Inmiddels is duidelijk dat de Laurenskerkbelasting niets anders was dan een noodkreet dat het niet goed gaat met de exploitatie van het monument. Sterker: als de zaken blijven zoals ze zijn, zal het gebouw voor het einde van dit jaar de deuren moeten sluiten.
En zo krijgt de onzekere toekomst van monumentale kerkgebouwen weer voor even van ieder de aandacht. Want de Laurenskerk in Rotterdam is natuurlijk niet het enige kerkgebouw in ons land dat financieel op instorten staat. Talloze kerkbesturen of andere beheerders van kerkgebouwen, zeker ook in dorpen waar de kerk nog eigendom is van de kerkelijke gemeente, weten niet meer hoe ze de eindjes aan elkaar moeten knopen.

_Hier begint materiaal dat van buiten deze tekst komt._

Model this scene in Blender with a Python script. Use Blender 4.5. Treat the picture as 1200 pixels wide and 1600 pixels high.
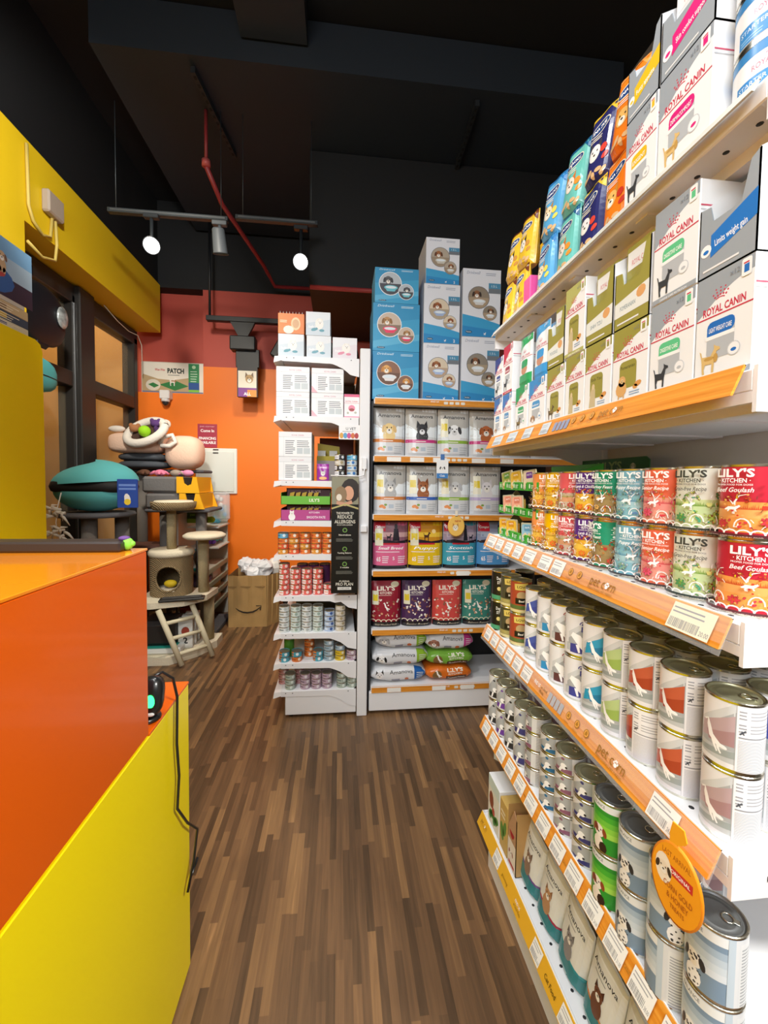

De beheerders van de Laurenskerk hebben met hun actie wel bereikt dat de maatschappij even heel helder heeft dat monumentaal erfgoed, ook het christelijke, beheerd moet worden en dat beheren geld kost. En als dat niet gebeurt, gaat het verloren.
Het verloren gaan van dat erfgoed is overigens een direct gevolg van de secularisatie. Sommige mensen die vrijmoedig belijden dat ze niets meer hebben met de kerk, werken zich wel in het zweet om het kerkgebouw te behouden. Met dat laatste is niets mis, maar het is wel een direct gevolg van het eerste.
De overheid beijvert zich om religie achter de voordeur te krijgen en te houden. Tegelijk wil ze dat het monumentale kerkelijke erfgoed behouden blijft. En ook daar wringt het. Want waarom zouden kerkleden monumenten –mede– in stand moeten houden voor het algemeen belang?
Zo bezien, is die Laurenskerkbelasting zo gek nog niet. Een maatschappij die hecht aan monumenten, zal bij het behouden van die monumenten inspanningen moeten leveren. Ook financieel. Natuurlijk kun je de rekening maar niet zo lukraak bij bedrijven of willekeurige stadsbewoners leggen. Maar evenmin is het vanzelfsprekend dat krimpende kerkelijke gemeenten zorgen voor het in stand houden van dat erfgoed. Want hoe waardevol die kerkgebouwen ook zijn in heel veel opzichten: de christelijke gemeente heeft ze ten diepste niet nodig om kerk te kunnen zijn.